═══ RAW DATA ═══

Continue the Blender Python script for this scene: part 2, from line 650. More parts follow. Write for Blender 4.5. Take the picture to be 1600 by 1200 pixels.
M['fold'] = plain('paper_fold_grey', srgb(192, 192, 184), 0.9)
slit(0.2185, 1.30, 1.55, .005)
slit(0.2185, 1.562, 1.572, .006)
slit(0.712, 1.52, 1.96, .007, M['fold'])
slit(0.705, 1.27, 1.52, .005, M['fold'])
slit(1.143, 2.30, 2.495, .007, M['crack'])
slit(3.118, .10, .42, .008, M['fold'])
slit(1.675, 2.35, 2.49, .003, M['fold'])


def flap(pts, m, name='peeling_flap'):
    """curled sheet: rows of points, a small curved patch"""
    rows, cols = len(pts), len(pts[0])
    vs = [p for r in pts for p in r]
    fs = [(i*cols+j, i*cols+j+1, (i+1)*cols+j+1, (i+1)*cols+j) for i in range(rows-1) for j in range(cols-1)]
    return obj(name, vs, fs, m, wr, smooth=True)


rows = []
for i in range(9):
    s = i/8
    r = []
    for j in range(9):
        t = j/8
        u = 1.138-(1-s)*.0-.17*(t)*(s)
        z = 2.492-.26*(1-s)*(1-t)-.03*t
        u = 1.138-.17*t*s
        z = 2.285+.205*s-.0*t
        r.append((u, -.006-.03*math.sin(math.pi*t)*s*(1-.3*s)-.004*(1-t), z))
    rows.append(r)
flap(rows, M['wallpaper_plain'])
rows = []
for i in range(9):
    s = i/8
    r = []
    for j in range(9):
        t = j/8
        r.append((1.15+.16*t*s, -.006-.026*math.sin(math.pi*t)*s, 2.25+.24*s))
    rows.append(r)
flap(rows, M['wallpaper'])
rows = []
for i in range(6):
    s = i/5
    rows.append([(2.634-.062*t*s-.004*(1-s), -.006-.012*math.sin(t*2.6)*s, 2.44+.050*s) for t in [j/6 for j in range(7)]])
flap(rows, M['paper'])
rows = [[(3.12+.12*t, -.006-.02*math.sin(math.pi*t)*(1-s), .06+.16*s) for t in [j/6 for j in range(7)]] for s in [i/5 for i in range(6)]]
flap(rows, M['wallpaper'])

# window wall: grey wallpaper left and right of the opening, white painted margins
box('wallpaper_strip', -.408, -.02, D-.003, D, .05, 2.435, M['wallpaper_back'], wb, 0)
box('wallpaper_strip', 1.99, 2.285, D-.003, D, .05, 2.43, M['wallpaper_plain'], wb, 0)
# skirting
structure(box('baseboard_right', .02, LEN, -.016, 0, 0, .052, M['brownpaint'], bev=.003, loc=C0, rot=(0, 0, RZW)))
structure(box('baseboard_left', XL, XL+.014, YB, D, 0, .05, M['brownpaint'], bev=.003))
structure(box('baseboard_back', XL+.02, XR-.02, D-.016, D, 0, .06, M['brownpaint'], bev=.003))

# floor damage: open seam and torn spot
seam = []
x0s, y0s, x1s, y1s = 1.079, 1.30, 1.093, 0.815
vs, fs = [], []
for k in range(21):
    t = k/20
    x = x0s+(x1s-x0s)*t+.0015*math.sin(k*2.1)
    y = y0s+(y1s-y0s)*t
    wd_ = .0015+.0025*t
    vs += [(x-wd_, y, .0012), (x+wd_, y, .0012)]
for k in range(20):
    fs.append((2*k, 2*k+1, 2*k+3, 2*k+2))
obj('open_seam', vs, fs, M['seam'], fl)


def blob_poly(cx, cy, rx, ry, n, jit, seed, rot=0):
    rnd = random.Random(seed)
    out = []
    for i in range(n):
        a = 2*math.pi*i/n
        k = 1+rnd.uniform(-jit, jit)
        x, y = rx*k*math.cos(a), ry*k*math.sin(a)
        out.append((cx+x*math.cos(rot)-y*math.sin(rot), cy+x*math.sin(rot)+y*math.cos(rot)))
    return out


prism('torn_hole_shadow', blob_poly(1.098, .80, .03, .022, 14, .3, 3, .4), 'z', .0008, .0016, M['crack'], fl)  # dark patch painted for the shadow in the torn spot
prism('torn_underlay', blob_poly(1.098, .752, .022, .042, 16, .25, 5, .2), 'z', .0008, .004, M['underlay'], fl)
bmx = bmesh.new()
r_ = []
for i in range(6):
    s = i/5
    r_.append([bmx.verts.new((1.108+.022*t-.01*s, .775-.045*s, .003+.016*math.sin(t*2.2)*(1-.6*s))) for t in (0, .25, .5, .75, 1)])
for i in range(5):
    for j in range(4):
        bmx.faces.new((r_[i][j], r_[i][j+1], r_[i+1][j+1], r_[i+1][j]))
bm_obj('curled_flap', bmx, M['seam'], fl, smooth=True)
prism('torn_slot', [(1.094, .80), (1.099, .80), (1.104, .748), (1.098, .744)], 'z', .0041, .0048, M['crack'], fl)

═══

DESCRIPTION OF THE TASK: Reproduce the listing above verbatim, from first line to last.

ANSWER BELOW:
Continue the Blender Python script for this scene: part 2, from line 650. More parts follow. Write for Blender 4.5. Take the picture to be 1600 by 1200 pixels.
M['fold'] = plain('paper_fold_grey', srgb(192, 192, 184), 0.9)
slit(0.2185, 1.30, 1.55, .005)
slit(0.2185, 1.562, 1.572, .006)
slit(0.712, 1.52, 1.96, .007, M['fold'])
slit(0.705, 1.27, 1.52, .005, M['fold'])
slit(1.143, 2.30, 2.495, .007, M['crack'])
slit(3.118, .10, .42, .008, M['fold'])
slit(1.675, 2.35, 2.49, .003, M['fold'])


def flap(pts, m, name='peeling_flap'):
    """curled sheet: rows of points, a small curved patch"""
    rows, cols = len(pts), len(pts[0])
    vs = [p for r in pts for p in r]
    fs = [(i*cols+j, i*cols+j+1, (i+1)*cols+j+1, (i+1)*cols+j) for i in range(rows-1) for j in range(cols-1)]
    return obj(name, vs, fs, m, wr, smooth=True)


rows = []
for i in range(9):
    s = i/8
    r = []
    for j in range(9):
        t = j/8
        u = 1.138-(1-s)*.0-.17*(t)*(s)
        z = 2.492-.26*(1-s)*(1-t)-.03*t
        u = 1.138-.17*t*s
        z = 2.285+.205*s-.0*t
        r.append((u, -.006-.03*math.sin(math.pi*t)*s*(1-.3*s)-.004*(1-t), z))
    rows.append(r)
flap(rows, M['wallpaper_plain'])
rows = []
for i in range(9):
    s = i/8
    r = []
    for j in range(9):
        t = j/8
        r.append((1.15+.16*t*s, -.006-.026*math.sin(math.pi*t)*s, 2.25+.24*s))
    rows.append(r)
flap(rows, M['wallpaper'])
rows = []
for i in range(6):
    s = i/5
    rows.append([(2.634-.062*t*s-.004*(1-s), -.006-.012*math.sin(t*2.6)*s, 2.44+.050*s) for t in [j/6 for j in range(7)]])
flap(rows, M['paper'])
rows = [[(3.12+.12*t, -.006-.02*math.sin(math.pi*t)*(1-s), .06+.16*s) for t in [j/6 for j in range(7)]] for s in [i/5 for i in range(6)]]
flap(rows, M['wallpaper'])

# window wall: grey wallpaper left and right of the opening, white painted margins
box('wallpaper_strip', -.408, -.02, D-.003, D, .05, 2.435, M['wallpaper_back'], wb, 0)
box('wallpaper_strip', 1.99, 2.285, D-.003, D, .05, 2.43, M['wallpaper_plain'], wb, 0)
# skirting
structure(box('baseboard_right', .02, LEN, -.016, 0, 0, .052, M['brownpaint'], bev=.003, loc=C0, rot=(0, 0, RZW)))
structure(box('baseboard_left', XL, XL+.014, YB, D, 0, .05, M['brownpaint'], bev=.003))
structure(box('baseboard_back', XL+.02, XR-.02, D-.016, D, 0, .06, M['brownpaint'], bev=.003))

# floor damage: open seam and torn spot
seam = []
x0s, y0s, x1s, y1s = 1.079, 1.30, 1.093, 0.815
vs, fs = [], []
for k in range(21):
    t = k/20
    x = x0s+(x1s-x0s)*t+.0015*math.sin(k*2.1)
    y = y0s+(y1s-y0s)*t
    wd_ = .0015+.0025*t
    vs += [(x-wd_, y, .0012), (x+wd_, y, .0012)]
for k in range(20):
    fs.append((2*k, 2*k+1, 2*k+3, 2*k+2))
obj('open_seam', vs, fs, M['seam'], fl)


def blob_poly(cx, cy, rx, ry, n, jit, seed, rot=0):
    rnd = random.Random(seed)
    out = []
    for i in range(n):
        a = 2*math.pi*i/n
        k = 1+rnd.uniform(-jit, jit)
        x, y = rx*k*math.cos(a), ry*k*math.sin(a)
        out.append((cx+x*math.cos(rot)-y*math.sin(rot), cy+x*math.sin(rot)+y*math.cos(rot)))
    return out


prism('torn_hole_shadow', blob_poly(1.098, .80, .03, .022, 14, .3, 3, .4), 'z', .0008, .0016, M['crack'], fl)  # dark patch painted for the shadow in the torn spot
prism('torn_underlay', blob_poly(1.098, .752, .022, .042, 16, .25, 5, .2), 'z', .0008, .004, M['underlay'], fl)
bmx = bmesh.new()
r_ = []
for i in range(6):
    s = i/5
    r_.append([bmx.verts.new((1.108+.022*t-.01*s, .775-.045*s, .003+.016*math.sin(t*2.2)*(1-.6*s))) for t in (0, .25, .5, .75, 1)])
for i in range(5):
    for j in range(4):
        bmx.faces.new((r_[i][j], r_[i][j+1], r_[i+1][j+1], r_[i+1][j]))
bm_obj('curled_flap', bmx, M['seam'], fl, smooth=True)
prism('torn_slot', [(1.094, .80), (1.099, .80), (1.104, .748), (1.098, .744)], 'z', .0041, .0048, M['crack'], fl)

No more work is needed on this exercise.